All About Politics and Not the Law

When They Come for the Judges, Civil Discourse

Utah Senator Mike Lee knows better than this, which means that it’s about politics and not about the law. Specifically, it’s about letting politics trump the rule of law, the principle that there are laws that everyone, including the government, must follow. Apparently, the senator is no longer a fan.

Senator Lee, the son of Rex Lee, Solicitor General of the United States during the Reagan administration, was both an Assistant United States Attorney and a law clerk to U.S. Supreme Court Justice Sam Alito after graduating from law school. He most decidedly understands that his tweet, which implies that judges who rule against the administration are corrupt, is false.

Calling for judges to be impeached just because you don’t like their decisions is nothing short of anti-constitutional.
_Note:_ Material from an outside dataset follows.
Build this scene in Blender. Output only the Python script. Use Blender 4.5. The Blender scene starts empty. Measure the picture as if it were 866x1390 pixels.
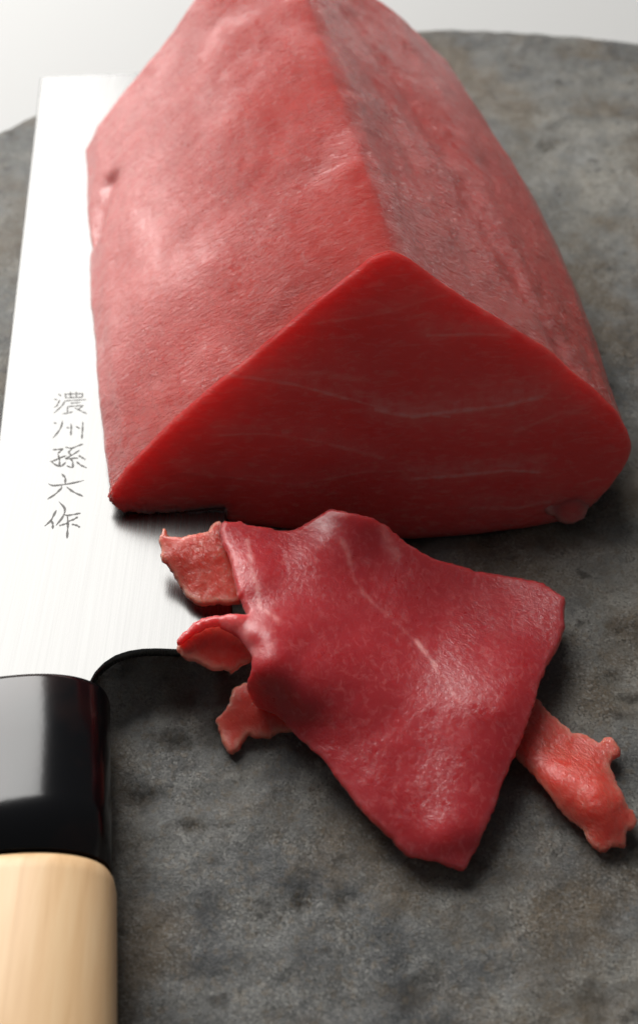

Judicial review, the power of the courts to declare laws passed by Congress or actions taken by the president unconstitutional, is a deep-seated part of our rule of law system.

Judicial review prevents excesses by either Congress or the president. The basis for it is logical if you use the same starting point the Founding Fathers did, that men are not angels and so, we must guard against abuses of power by those in control of government.

But that’s where we are. Elon Musk, lacking the finesse of Lee, simply calls for judges to be fired, ignoring the fact that they have life tenure.

It’s unlikely that he doesn’t understand how the Constitution works in this regard. His constant repetition on this theme seems more likely an effort to destabilize the judiciary. If enough people can be convinced judges are corrupt, it is so much easier to push them out of the way; just like they down with federal law enforcement, the intelligence community, and government employees in general.

And isn’t that what this is really about? The judiciary is one of the few democratic institutions left that can interfere with the plan to place all the reins of power in the hands of the president. So when Mike Lee calls for judges to be impeached and Elon Musk responds that “it is the only way,” we know where this is headed.

I am reminded again, as we are likely to be endlessly over the course of the next few months, of the words of the German pastor and theologian Martin Niemöller, who wrote:

“First they came for the socialists, and I did not speak out—because I was not a socialist.

Then they came for the trade unionists, and I did not speak out—because I was not a trade unionist.

Then they came for the Jews, and I did not speak out—because I was not a Jew.

Then they came for me—and there was no one left to speak for me.”

The words reflected his early complicity in Nazi Germany and later change of heart.

It seems like an extreme example. But they are coming for the judges. And not just the judges. Already they have come for federal employees, transgender people, immigrants, lawyers, the press, epidemiologists, scientists, and more.

The time for all of us to speak up and join forces to protect each other is now, before it is too late.